May of 2017 Bishop Gregory Parkes approached the Society of the Divine Word priest, Fr. Stephan Brown, SVD to serve as pastor of St. Joseph Parish. The diocese sought out Fr. Stephan as the first African American to serve as pastor of the parish. The Diocese wanted to reach out and engage in a special way the people of both the parish and the surrounding neighborhood. Following the long history of St. Joseph Parish, Fr. Stephan sought to reach out and go door to door to meet the people of Caslher Heights and the Fruitvale neighborhoods. A reinvigorated out reach to those who live in this beautiful community saw a growth in our outreach ministry. The Thanksgiving food drive serves 150 families each year. The development of a neighborhood food pantry that is open weekly to those who are in need of assistance. In addition special community events offered to the neighborhood, from cookouts, to a new basketball court, to Vacation Bible Camp, Flying Santa in for Christmas by helicopter and much more. In the Fall of 2022 as part of our 100th Anniversary celebration St Joseph opened the Clarance Givens Youth Center for both neighborhood and parish youth. Math Tutoring, Art Classes and Basketball tournaments for neighborhood youth is offered on Fridays.

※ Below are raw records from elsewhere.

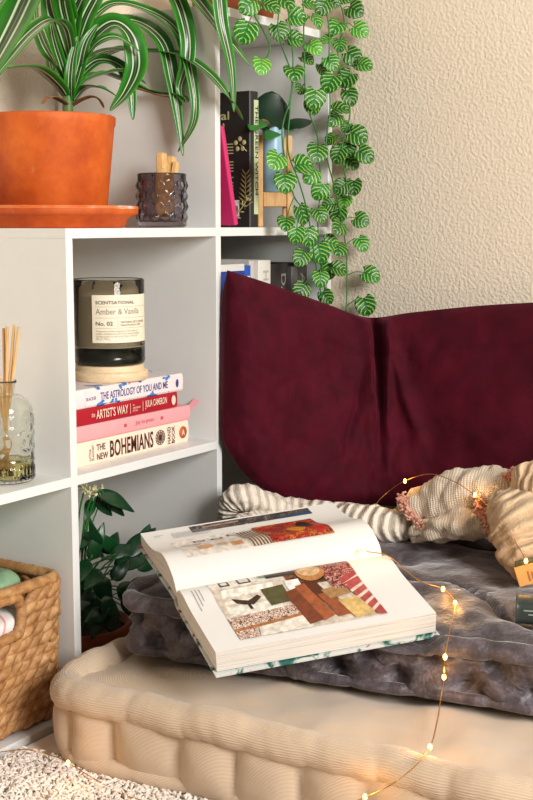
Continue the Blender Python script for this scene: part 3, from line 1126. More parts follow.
# ------------------------------------------------------------------ right column, upper cube
M['pinkbook'] = plain('hot_pink_cover', (208, 44, 108), .45, .03)
M['blackbook'] = plain('charcoal_cover', (38, 36, 34), .5, .08)
M['sage'] = plain('pale_green_spine', (196, 208, 164), .55, .04)
M['gold'] = plain('botanical_ink', (196, 188, 132), .6, .05)
M['golddark'] = plain('fern_ink', (150, 136, 70), .6, .08)
M['bluepot'] = plain('light_blue_glaze', (158, 196, 220), .35, .03)


def shelf_book(name, label, loc, T, L, D, mat, rot=(0, 0, 0), group=None, hard=True, pages=None):
    r = thing(name, label, 'book', loc, rot, group)
    book(r, L, T, D, mat, lambda u, vv, d: Vector((vv, d, u)), hard, pages=pages)
    return r


gk = 'books in the upper cube of the tall column'
bx = .1285
T0 = .026
bk = shelf_book('book', 'black hardback showing its back cover with pale botanical sprigs, beside the plant stand', (bx, .018, Z2 + .0003), T0, .228, .150, M['blackbook'], group=gk)
# spine strip with its title
mb = MB(); mb.box((.010, -.0003, .022), (.0235, .0004, .214)); sp_ = mb.build('spine_label', M['sage'], bk, smooth=False, bevel=.002)
lettering('spine_text', 'THE GREEN WITCH', M['blackbook'], sp_, lambda x, y: Vector((.0130 + y, -.0009, .205 - x)), .150, .0085, .012)
# back cover faces left: its plane x = 0, d runs away
bc = lambda d0, z0: (lambda x, y: Vector((-.0006, d0 - x, z0 + y)))
lettering('cover_title', 'Natural\n         !', M['gold'], bk, bc(.132, .162), .088, .034, .01)
for k in range(15):
    ln = .070 if k % 5 != 4 else .03
    mb = MB(); z = .140 - .0052 * k - (.004 if k > 4 else 0) - (.004 if k > 10 else 0)
    mb.box((-.0006, .106 - ln, z), (-.0001, .106, z + .0016)); mb.build('printed_line', M['gold'], bk, smooth=False)
mb = MB(); mb.box((-.0005, .024, .018), (-.0001, .056, .046)); lb = mb.build('barcode_label', M['paper'], bk, smooth=False)
mb = MB()
for k in range(14):
    mb.box((-.0009, .027 + k * .002, .021), (-.0004, .027 + k * .002 + (.0011 if k % 3 else .0006), .036))
mb.build('barcode', M['black'], lb, smooth=False)


def sprig(base, tip, n, r, mat, name):
    """a flat printed sprig on the back cover, base and tip as (d, z)"""
    mb = MB()
    b, t = Vector((base[0], base[1], 0)), Vector((tip[0], tip[1], 0))
    dd = t - b
    nn = Vector((-dd.y, dd.x, 0)).normalized()
    mb.tube([(-.0004, b.x, b.y), (-.0004, t.x, t.y)], .0006, 5)
    for k in range(n):
        p = b.lerp(t, (k + .5) / n)
        for s in (-1, 1):
            q = p + nn * s * r * (1.1 - k / n * .6) + dd.normalized() * r * .7
            mb.tube([(-.0004, p.x, p.y), (-.0004, (p.x + q.x) / 2, (p.y + q.y) / 2), (-.0004, q.x, q.y)], [.0004, .0013, .0004], 5)
    return mb.build(name, mat, bk)


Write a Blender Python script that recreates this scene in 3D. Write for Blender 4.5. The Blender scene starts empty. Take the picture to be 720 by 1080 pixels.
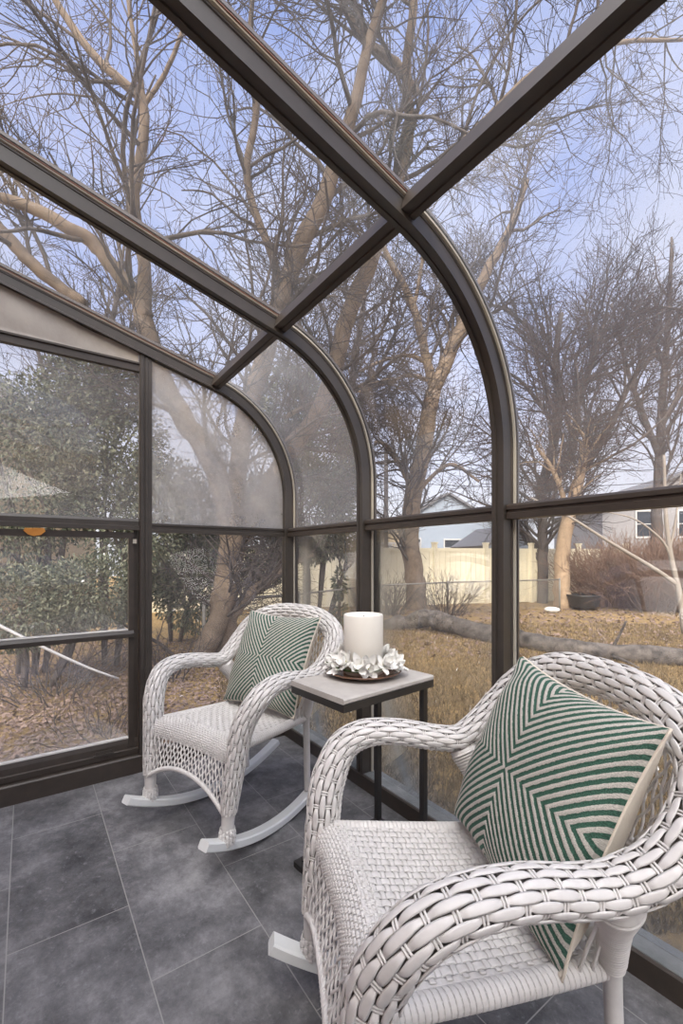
import bpy, math, random
import numpy as np
from mathutils import Vector, Matrix
R = random.Random(7)
RNG = np.random.default_rng(11)
COL = bpy.context.scene.collection
SC = bpy.context.scene

# ------------------------------------------------------------------ camera, sky, sun, exposure
FPX = 472.0
cam_d = bpy.data.cameras.new('camera')
cam_d.sensor_fit = 'VERTICAL'; cam_d.sensor_height = 36.0
cam_d.lens = FPX / 1080.0 * 36.0
cam_d.shift_y = (588.0 - 540.0) / 1080.0
cam_d.clip_start = 0.02; cam_d.clip_end = 400
cam = bpy.data.objects.new('camera', cam_d); COL.objects.link(cam)
CAM = np.array([2.4203, -1.2825, 1.08])
FW = np.array([-0.81752, 0.57590, 0.0]); RT = np.array([0.57590, 0.81752, 0.0])
cam.location = CAM
cam.rotation_euler = (math.pi / 2, 0, math.atan2(FW[1], FW[0]) - math.pi / 2)
SC.camera = cam

world = bpy.data.worlds.new('sky'); SC.world = world; world.use_nodes = True
wn = world.node_tree.nodes; wl = world.node_tree.links; wn.clear()
w_out = wn.new('ShaderNodeOutputWorld'); w_bg = wn.new('ShaderNodeBackground')
w_tc = wn.new('ShaderNodeTexCoord'); w_sep = wn.new('ShaderNodeSeparateXYZ')
w_rmp = wn.new('ShaderNodeValToRGB'); w_noi = wn.new('ShaderNodeTexNoise'); w_mix = wn.new('ShaderNodeMix')
w_nr = wn.new('ShaderNodeValToRGB')
w_mix.data_type = 'RGBA'
wl.new(w_tc.outputs['Generated'], w_sep.inputs[0]); wl.new(w_sep.outputs['Z'], w_rmp.inputs[0])
e = w_rmp.color_ramp.elements
e[0].position = 0.0; e[0].color = (0.80, 0.80, 0.82, 1)
e[1].position = 0.85; e[1].color = (0.20, 0.29, 0.62, 1)
x = e.new(0.28); x.color = (0.60, 0.65, 0.87, 1)
x = e.new(0.55); x.color = (0.34, 0.43, 0.76, 1)
wl.new(w_tc.outputs['Generated'], w_noi.inputs['Vector'])
w_noi.inputs['Scale'].default_value = 2.2; w_noi.inputs['Detail'].default_value = 6
wl.new(w_noi.outputs[0], w_nr.inputs[0])
w_nr.color_ramp.elements[0].position = 0.42; w_nr.color_ramp.elements[0].color = (0, 0, 0, 1)
w_nr.color_ramp.elements[1].position = 0.68; w_nr.color_ramp.elements[1].color = (0.55, 0.55, 0.55, 1)
wl.new(w_nr.outputs[0], w_mix.inputs['Factor'])
wl.new(w_rmp.outputs[0], w_mix.inputs['A']); w_mix.inputs['B'].default_value = (0.80, 0.81, 0.88, 1)
wl.new(w_mix.outputs['Result'], w_bg.inputs[0]); w_bg.inputs[1].default_value = 1.2
# added fill glow high over the house, out of view, brightens the room
w_dot = wn.new('ShaderNodeVectorMath'); w_dot.operation = 'DOT_PRODUCT'
w_dot.inputs[1].default_value = Vector((.42, -.50, .76)).normalized(); wl.new(w_tc.outputs['Generated'], w_dot.inputs[0])
w_glow = wn.new('ShaderNodeMapRange'); w_glow.interpolation_type = 'SMOOTHSTEP'
w_glow.inputs['From Min'].default_value = .62; w_glow.inputs['From Max'].default_value = 1.0; w_glow.inputs['To Max'].default_value = 7.2
wl.new(w_dot.outputs['Value'], w_glow.inputs['Value'])
w_bg2 = wn.new('ShaderNodeBackground'); w_bg2.inputs[0].default_value = (1.0, .95, .88, 1); wl.new(w_glow.outputs[0], w_bg2.inputs[1])
w_add = wn.new('ShaderNodeAddShader'); wl.new(w_bg.outputs[0], w_add.inputs[0]); wl.new(w_bg2.outputs[0], w_add.inputs[1])
wl.new(w_add.outputs[0], w_out.inputs[0])

sun_d = bpy.data.lights.new('sun', 'SUN'); sun_d.energy = 2.2; sun_d.angle = math.radians(6)
sun_d.color = (1.0, 0.86, 0.66)
sun = bpy.data.objects.new('sun', sun_d); COL.objects.link(sun)
sun.rotation_euler = Vector((-0.62, 0.60, -0.50)).to_track_quat('-Z', 'Y').to_euler()

SC.view_settings.view_transform = 'Standard'; SC.view_settings.look = 'None'
SC.view_settings.gamma = 1; SC.view_settings.use_curve_mapping = False
SC.view_settings.exposure = 0.2

# ------------------------------------------------------------------ helpers
def at(u, v, d):
    return CAM + FW * d + RT * ((u - 360) / FPX * d) + np.array([0, 0, -(v - 588) / FPX * d])

def tag(o, label=None, cat=None, group=None, kind=None):
    if label: o['label'] = label
    if cat: o['category'] = cat
    if group: o['group'] = group
    if kind: o['kind'] = kind
    return o

def empty(name, loc=(0, 0, 0), rz=0.0, parent=None):
    o = bpy.data.objects.new(name, None); COL.objects.link(o)
    o.location = loc; o.rotation_euler = (0, 0, rz); o.empty_display_size = 0.05
    if parent: o.parent = parent
    return o

class MB:
    def __init__(s): s.v = []; s.f = []; s.n = 0
    def add(s, verts, faces):
        b = s.n
        vs = np.asarray(verts, float).reshape(-1, 3)
        s.v.append(vs); s.n += len(vs)
        s.f += [tuple(i + b for i in f) for f in faces]
    def box(s, lo, hi):
        x0, y0, z0 = lo; x1, y1, z1 = hi
        s.add([(x0, y0, z0), (x1, y0, z0), (x1, y1, z0), (x0, y1, z0), (x0, y0, z1), (x1, y0, z1), (x1, y1, z1), (x0, y1, z1)],
              [(0, 3, 2, 1), (4, 5, 6, 7), (0, 1, 5, 4), (1, 2, 6, 5), (2, 3, 7, 6), (3, 0, 4, 7)])
    def obox(s, c, ax, ay, az):
        c, ax, ay, az = map(lambda q: np.asarray(q, float), (c, ax, ay, az))
        P = [c + i * ax + j * ay + k * az for k in (-1, 1) for (i, j) in ((-1, -1), (1, -1), (1, 1), (-1, 1))]
        s.add(P, [(0, 3, 2, 1), (4, 5, 6, 7), (0, 1, 5, 4), (1, 2, 6, 5), (2, 3, 7, 6), (3, 0, 4, 7)])
    def bar(s, p, q, w, h=None, up=(0, 0, 1)):
        p = np.asarray(p, float); q = np.asarray(q, float); h = h or w
        t = q - p; L = np.linalg.norm(t); t = t / L; u = np.asarray(up, float)
        if abs(t @ u) > .95: u = np.array([1., 0, 0])
        a = np.cross(t, u); a /= np.linalg.norm(a); b = np.cross(a, t)
        s.obox((p + q) / 2, a * w / 2, t * L / 2, b * h / 2)
    def extrude(s, prof, p0, ax, ay, axis, split=True):
        """closed 2D profile (a,b) placed with ax, ay at p0, extruded by vector axis; every side its own strip"""
        p0, ax, ay, axis = map(lambda q: np.asarray(q, float), (p0, ax, ay, axis))
        A = [p0 + a * ax + b * ay for a, b in prof]; n = len(A)
        for i in range(n):
            j = (i + 1) % n
            s.add([A[i], A[j], A[j] + axis, A[i] + axis], [(0, 1, 2, 3)])
        s.add(A, [tuple(range(n - 1, -1, -1))]); s.add([a + axis for a in A], [tuple(range(n))])
    def sweep(s, prof, P, N, X, closed_ends=True):
        """profile (a,b): a along X (constant vector), b along N[i]; crisp profile edges, smooth along the path"""
        P = np.asarray(P); N = np.asarray(N); X = np.asarray(X, float); K = len(P); n = len(prof)
        for i in range(n):
            a0, b0 = prof[i]; a1, b1 = prof[(i + 1) % n]
            V = np.empty((K, 2, 3)); V[:, 0] = P + a0 * X + b0 * N; V[:, 1] = P + a1 * X + b1 * N
            s.add(V, [(2 * k, 2 * k + 1, 2 * k + 3, 2 * k + 2) for k in range(K - 1)])
        if closed_ends:
            for k, rev in ((0, True), (K - 1, False)):
                A = [P[k] + a * X + b * N[k] for a, b in prof]
                s.add(A, [tuple(range(n))[::-1] if rev else tuple(range(n))])
    def ribbon(s, P, N, w, t, closed=False):
        """strand with a lens cross-section, width w (along T x N), thickness t (along N)"""
        P = np.asarray(P, float); N = np.asarray(N, float); K = len(P)
        if closed: T = np.roll(P, -1, 0) - np.roll(P, 1, 0)
        else: T = np.gradient(P, axis=0)
        T /= np.linalg.norm(T, axis=1)[:, None] + 1e-12
        B = np.cross(T, N); B /= np.linalg.norm(B, axis=1)[:, None] + 1e-12
        w = np.broadcast_to(np.asarray(w, float), (K,))[:, None]; t = np.broadcast_to(np.asarray(t, float), (K,))[:, None]
        off = ((1, 0), (.6, .9), (-.6, .9), (-1, 0), (-.6, -.9), (.6, -.9))
        V = np.stack([P + B * w / 2 * a + N * t / 2 * b for a, b in off], 1)
        n = 6; F = []
        m = K if closed else K - 1
        for k in range(m):
            k2 = (k + 1) % K
            for i in range(n):
                j = (i + 1) % n
                F.append((k * n + i, k * n + j, k2 * n + j, k2 * n + i))
        if not closed:
            F.append(tuple(range(n - 1, -1, -1))); F.append(tuple((K - 1) * n + i for i in range(n)))
        s.add(V, F)
    def tube(s, P, r, n=8, caps=True):
        P = np.asarray(P, float); K = len(P); r = np.broadcast_to(np.asarray(r, float), (K,))
        T = np.gradient(P, axis=0); T /= np.linalg.norm(T, axis=1)[:, None] + 1e-12
        ref = np.array([0, 0, 1.]) if abs(T[0][2]) < .9 else np.array([1., 0, 0])
        a = np.cross(T[0], ref); a /= np.linalg.norm(a); V = []
        for k in range(K):
            a = a - (a @ T[k]) * T[k]; a /= np.linalg.norm(a); b = np.cross(T[k], a)
            for i in range(n):
                an = 2 * math.pi * i / n; V.append(P[k] + r[k] * (math.cos(an) * a + math.sin(an) * b))
        F = [(k * n + i, k * n + (i + 1) % n, (k + 1) * n + (i + 1) % n, (k + 1) * n + i) for k in range(K - 1) for i in range(n)]
        if caps: F.append(tuple(range(n - 1, -1, -1))); F.append(tuple((K - 1) * n + i for i in range(n)))
        s.add(V, F)
    def tubes(s, P, r, n=3):
        """many tubes at once: P (N,K,3), r (N,K)"""
        N, K, _ = P.shape
        if N == 0: return
        T = np.gradient(P, axis=1); T /= np.linalg.norm(T, axis=2, keepdims=True) + 1e-9
        ref = np.array([.31, .22, .92]); A = np.cross(T, ref); A /= np.linalg.norm(A, axis=2, keepdims=True) + 1e-9
        B = np.cross(T, A); an = 2 * np.pi * np.arange(n) / n
        V = P[:, :, None, :] + r[:, :, None, None] * (np.cos(an)[None, None, :, None] * A[:, :, None, :] + np.sin(an)[None, None, :, None] * B[:, :, None, :])
        i = np.arange(n); j = (i + 1) % n; k = np.arange(K - 1)[:, None]
        q = np.stack([k * n + i, k * n + j, (k + 1) * n + j, (k + 1) * n + i], -1).reshape(-1, 4)
        F = (q[None] + (np.arange(N) * K * n)[:, None, None]).reshape(-1, 4)
        s.add_np(V.reshape(-1, 3), F)
    def add_np(s, V, F):
        s.v.append(V); s.fn = getattr(s, 'fn', []); s.fn.append(F + s.n); s.n += len(V)
    def build(s, name, mat, parent=None, smooth=True, scale=None):
        V = np.concatenate(s.v) if s.v else np.zeros((0, 3))
        if scale: V = V * scale
        me = bpy.data.meshes.new(name)
        if hasattr(s, 'fn'):
            F = np.concatenate(s.fn); m = F.shape[1]
            me.vertices.add(len(V)); me.vertices.foreach_set('co', V.astype(np.float32).ravel())
            me.loops.add(F.size); me.loops.foreach_set('vertex_index', F.astype(np.int32).ravel())
            me.polygons.add(len(F)); me.polygons.foreach_set('loop_start', np.arange(0, F.size, m, dtype=np.int32))
            me.update(calc_edges=True)
        else:
            me.from_pydata(V.tolist(), [], s.f); me.update()
        me.polygons.foreach_set('use_smooth', [smooth] * len(me.polygons))
        me.materials.append(mat)
        o = bpy.data.objects.new(name, me); COL.objects.link(o)
        if parent: o.parent = parent
        return o

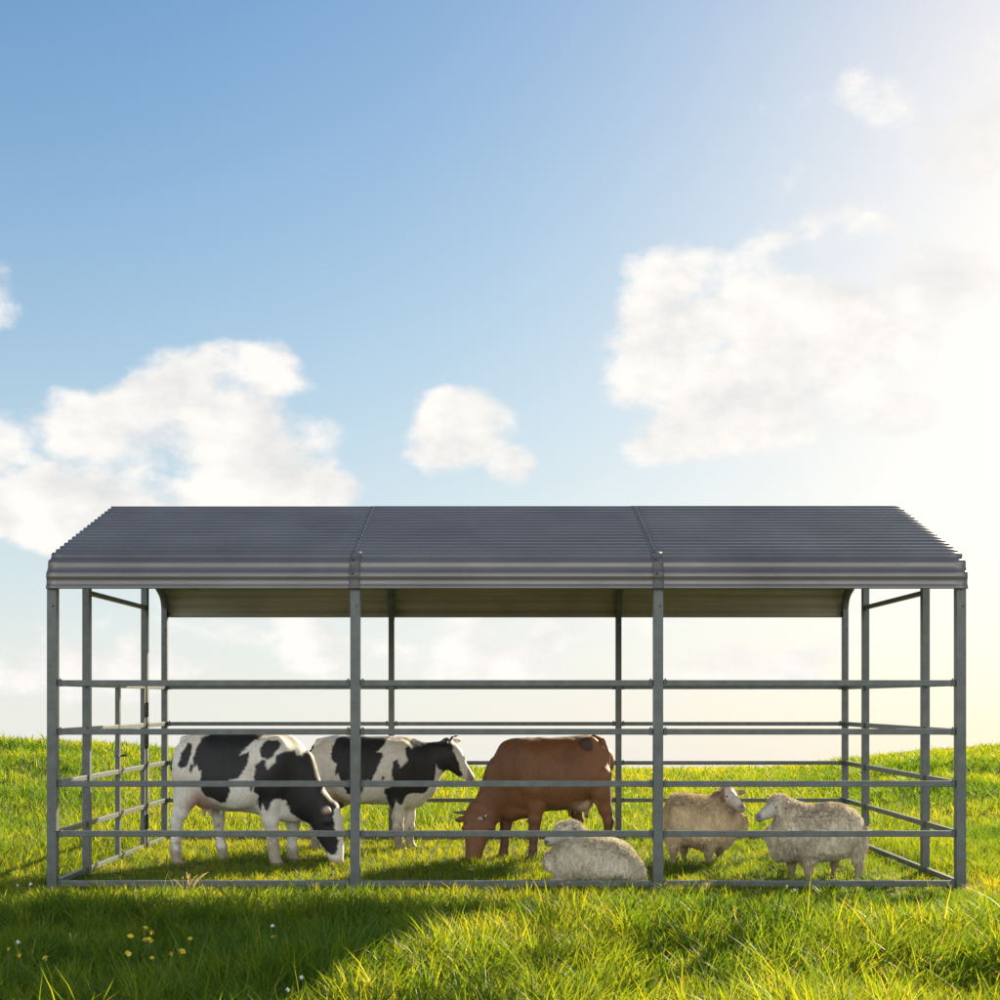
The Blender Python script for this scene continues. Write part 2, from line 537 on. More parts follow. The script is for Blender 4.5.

St. Joseph is known as the church that cares. This caring church was in much need of various upgrades. Following the sale of the old convent on Union street, funding became available to invest in the remaining buildings. Under the leadership of lay leaders collaborating with the pastor new air-conditioning for both the office and the church, as well as new roof were installed. Many improvements have been made from painting, to new side altars in honor of St. Martin DePorres and Our Lady of Czestochowa, an image of the Black Madonna donated to Fr. Murphy back in the 60’s. One of the biggest impacts on St. Joseph is it again becoming a Bi-Lingual community. In October of 2019 following the closure of Transfiguration Parish a Spanish Mass is now being offered. This helped to increase the parish size with nearly 100 new members joining the parish.